マイケル・マンという監督は、今のアメリカ映画において僕が最も新作を期待する人物である。僕が「目をつけていた」と主張したいのはこの人のことだ。トム・クルーズを主役に配した、あの素晴らしい『コラテラル』がなぜ、大した評判にならなかったのか、いまだに理解できない。
『コラテラル』は、間違いなく21世紀に製作されたアメリカ映画の中では最も”映画的”な作品のエリアにマッピングされるはずだ。続いて発表された『マイアミ・バイス』も、もともとは彼がプロデューサーを務めたTVシリーズのだが、なかなか見応えある”映画的”な空間を作り出していた。
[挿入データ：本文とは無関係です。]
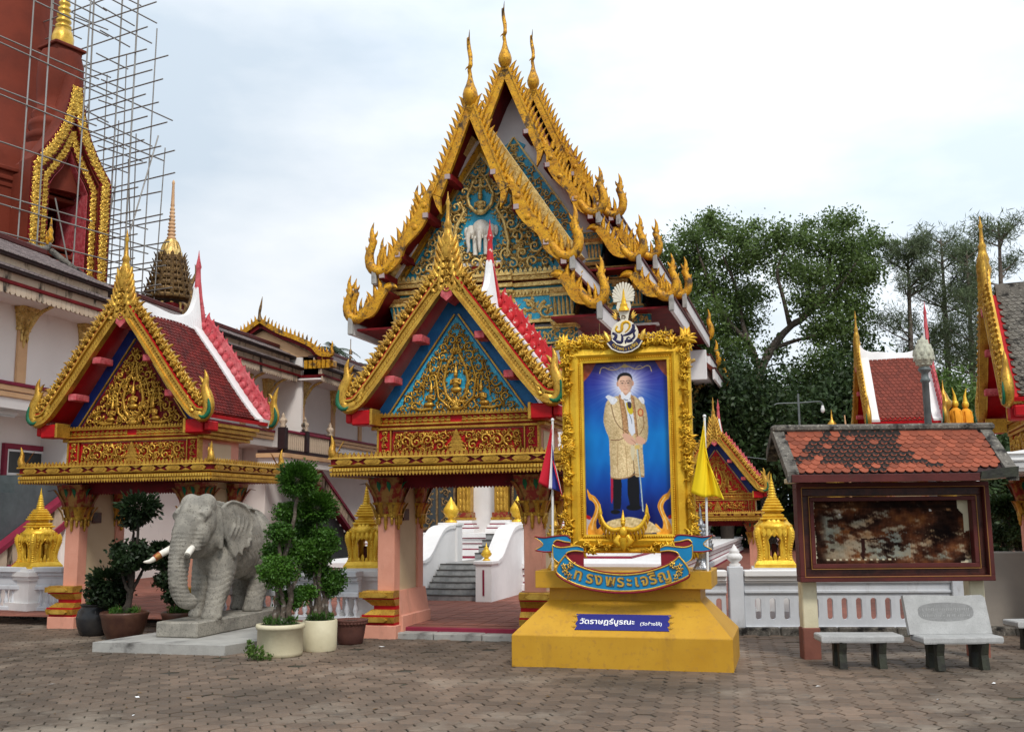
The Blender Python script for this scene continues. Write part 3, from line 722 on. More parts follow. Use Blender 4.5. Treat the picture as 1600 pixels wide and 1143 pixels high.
def capital(root, cx, cy, hx, hy, zt=2.53, z0=1.93):
    m = MB(); h = zt - z0
    frustum(m, (cx - hx - .01, cx + hx + .01, cy - hy - .01, cy + hy + .01), z0, (cx - hx - .13, cx + hx + .13, cy - hy - .13, cy + hy + .13), zt, 0)
    ring_box(m, cx - hx, cx + hx, cy - hy, cy + hy, z0 - .03, z0 + .02, .03, .05, 1); ring_box(m, cx - hx, cx + hx, cy - hy, cy + hy, z0 + .16, z0 + .20, .06, .07, 1)
    for sx, sy in ((1, 0), (-1, 0), (0, 1), (0, -1), (1, 1), (-1, 1), (1, -1), (-1, -1)):
        if sx and sy:
            petal(m, (cx + sx * hx, cy + sy * hy, z0 + .06), (sx, sy), h * .95, .30, .085, 0, hook=.5)
            petal(m, (cx + sx * (hx + .02), cy + sy * (hy + .02), z0 - .04), (sx, sy), h * .5, .16, .06, 1, hook=.4)
        else:
            for o in (-.6, 0, .6):
                bx, by = cx + sx * (hx + .02) + (hx * o if sy else 0), cy + sy * (hy + .02) + (hy * o if sx else 0)
                petal(m, (bx, by, z0 + .18), (sx, sy), h * .70, .17, .055, 2 if o else 0, hook=.3)
                petal(m, (bx, by, z0), (sx, sy), h * .42, .10, .05, 1 if o else 0, hook=.4)
            for o in (-.75, .0, .75):                # hanging pendants
                L = .24 if o == 0 else .16
                bx, by = cx + sx * (hx + .02) + (hx * o if sy else 0), cy + sy * (hy + .02) + (hy * o if sx else 0)
                m.lathe([(.012, -L), (.03, -L + .05), (.022, -L + .08), (.036, -L + .12), (.03, -.04), (.038, 0), (.01, .02)], 6, 1, (bx, by, z0))
    return m.build('capital', ['bronze_red', 'gold', 'green'], root)

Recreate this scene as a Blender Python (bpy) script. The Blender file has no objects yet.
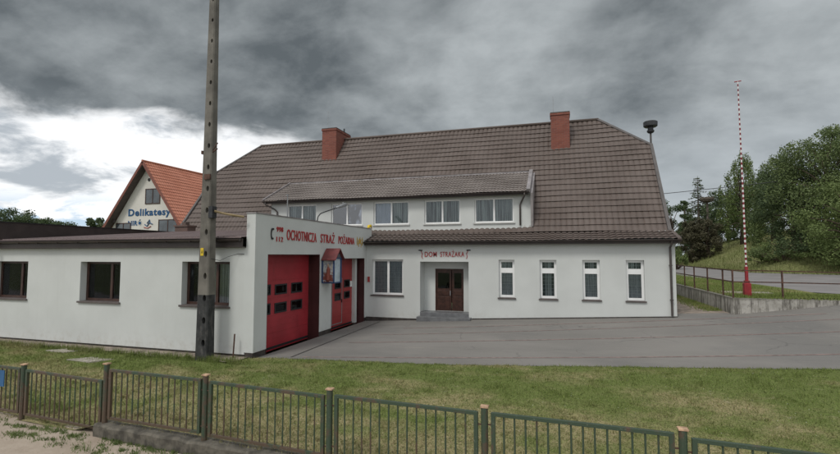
import bpy, bmesh, math, random
import numpy as np
from mathutils import Vector, Matrix
random.seed(7); rng = np.random.default_rng(11)
R = math.radians; PI = math.pi
S = bpy.context.scene; C = S.collection

# ------------------------------------------------------------------ camera
cd = bpy.data.cameras.new('camera'); cam = bpy.data.objects.new('camera', cd); C.objects.link(cam)
cam.location = (0, 0, 3.0)
cam.rotation_euler = (R(90) + math.atan(28 / 462), 0, R(16.75))
cd.sensor_width = 36; cd.lens = 462 / 840 * 36; cd.clip_start = .05; cd.clip_end = 4000
S.camera = cam

# ------------------------------------------------------------------ node helpers
def new_mat(name):
    m = bpy.data.materials.new(name); m.use_nodes = True
    nt = m.node_tree; b = nt.nodes['Principled BSDF']
    return m, nt, b
def nd(nt, t, **kw):
    n = nt.nodes.new(t)
    for k, v in kw.items():
        if hasattr(n, k): setattr(n, k, v)
        else: n.inputs[k].default_value = v
    return n
def math_n(nt, op, a, b=None, c=None, clamp=False):
    n = nt.nodes.new('ShaderNodeMath'); n.operation = op; n.use_clamp = clamp
    for i, v in enumerate((a, b, c)):
        if v is None: continue
        if hasattr(v, 'links'): nt.links.new(v, n.inputs[i])
        else: n.inputs[i].default_value = v
    return n.outputs[0]
def mixc(nt, fac, a, b, mode='MIX'):
    n = nt.nodes.new('ShaderNodeMix'); n.data_type = 'RGBA'; n.blend_type = mode
    for k, v in ((0, fac), (6, a), (7, b)):
        if hasattr(v, 'links'): nt.links.new(v, n.inputs[k])
        elif k == 0: n.inputs[0].default_value = v
        else: n.inputs[k].default_value = (*v, 1) if len(v) == 3 else v
    return n.outputs[2]
def ramp(nt, fac, lo, hi, a=0., b=1., smooth=True):
    n = nt.nodes.new('ShaderNodeMapRange'); n.interpolation_type = 'SMOOTHSTEP' if smooth else 'LINEAR'
    nt.links.new(fac, n.inputs[0]); n.inputs[1].default_value = lo; n.inputs[2].default_value = hi
    n.inputs[3].default_value = a; n.inputs[4].default_value = b
    return n.outputs[0]
def noise(nt, vec, scale, detail=4, rough=.55, dist=0.):
    n = nt.nodes.new('ShaderNodeTexNoise'); n.inputs['Scale'].default_value = scale
    n.inputs['Detail'].default_value = detail; n.inputs['Roughness'].default_value = rough
    n.inputs['Distortion'].default_value = dist
    nt.links.new(vec, n.inputs['Vector']); return n.outputs['Fac']
def mapping(nt, vec, scale=(1, 1, 1), loc=(0, 0, 0), rot=(0, 0, 0)):
    n = nt.nodes.new('ShaderNodeMapping'); nt.links.new(vec, n.inputs[0])
    n.inputs['Location'].default_value = loc; n.inputs['Rotation'].default_value = rot; n.inputs['Scale'].default_value = scale
    return n.outputs[0]
def pos(nt): return nt.nodes.new('ShaderNodeNewGeometry').outputs['Position']
def bump(nt, b, h, strength=.3, dist=.02):
    n = nt.nodes.new('ShaderNodeBump'); n.inputs['Strength'].default_value = strength; n.inputs['Distance'].default_value = dist
    nt.links.new(h, n.inputs['Height']); nt.links.new(n.outputs[0], b.inputs['Normal'])
def plain(name, col, rough=.7, metal=0., var=.12, vs=3., bmp=0., spec=.4, dirt=None):
    m, nt, b = new_mat(name); p = pos(nt)
    f = noise(nt, p, vs, 6)
    lo = tuple(c * (1 - var) for c in col); hi = tuple(min(1, c * (1 + var)) for c in col)
    c = mixc(nt, ramp(nt, f, .3, .7), lo, hi)
    if dirt:
        dc, amt, sc = dirt
        c = mixc(nt, ramp(nt, noise(nt, mapping(nt, p, (1, 1, .35)), sc, 7, .65), .5, .78, 0, amt), c, dc)
    nt.links.new(c, b.inputs['Base Color']); b.inputs['Roughness'].default_value = rough
    b.inputs['Metallic'].default_value = metal; b.inputs['Specular IOR Level'].default_value = spec
    if bmp: bump(nt, b, noise(nt, p, vs * 25, 3), bmp, .01)
    return m

# ------------------------------------------------------------------ world: sky under broken rain cloud
W = bpy.data.worlds.new('World'); S.world = W; W.use_nodes = True
nt = W.node_tree; nt.nodes.clear()
out = nt.nodes.new('ShaderNodeOutputWorld'); bg = nt.nodes.new('ShaderNodeBackground'); bg.inputs['Strength'].default_value = .1
sky = nt.nodes.new('ShaderNodeTexSky'); sky.sky_type = 'NISHITA'; sky.sun_disc = False
SUN_EL, SUN_AZ = R(52), R(200)          # azimuth measured from +Y, clockwise
sky.sun_elevation = SUN_EL; sky.sun_rotation = SUN_AZ
tc = nt.nodes.new('ShaderNodeTexCoord'); nrm = nt.nodes.new('ShaderNodeVectorMath'); nrm.operation = 'NORMALIZE'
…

彼のフィルモグラフィーを追ってもテレビの世界で名を馳せた人であることは判りきっているのだが、今、アメリカで最も”映画的”な作品を届けてくれる人なのである。
1990年、新鋭ジョナサン・デミによるオスカー受賞作『羊たちの沈黙』という作品が公開され、その後ベテランであるリドリー・スコット監督の『ハンニバル』、ブレット・ラトナーの『レッド・ドラゴン』を含めてレクター博士3部作と呼ばれていることは周知の通りである。
しかし、レクター博士の物語は1986年のマイケル・マンによってすでに映画化されていたのである。後に『レッド・ドラゴン~レクター博士の沈黙~』という原作名で改題発表されるその作品は、『羊たちの沈黙』でトマス・ハリス作品が注目され始めた頃、その勢いにあやかって『刑事グラハム~凍りついた記憶~』という邦題で日本でも公開された。後のブレット・ラトナー作品と同じ原作である。
僕は公開当時、地方新聞における、とある評論家の好意的な映画評を受けて劇場に出向いた。
誰も観客のいない劇場で、僕はひとり静かな感動に包まれた。
アメリカ産の犯罪映画として、僕が敬愛するドン・シーゲル監督とどこか共通するような、犯罪映画に不可欠な空気の「張り」と、体に染み入る「淋しさ」を感じたのである。
その後の『ヒート』や『インサイダー』などの作品を例にとるまでもなく、彼の作品は、ある意味で「時代錯誤のハードボイルド」であり、「過剰なやせがまん映像」である。
しかし、その大人になりきれない幼稚な振る舞いこそが、「映画」に生命を吹き込んでいるのである。だから僕は、マイケル・マンの作品を信用できるのだ。
少しも風格のないブライアン・コックスによるハンニバル・レクターについて。
こんな話題なら、僕は酒を飲みながら朝まで語り明かしたい。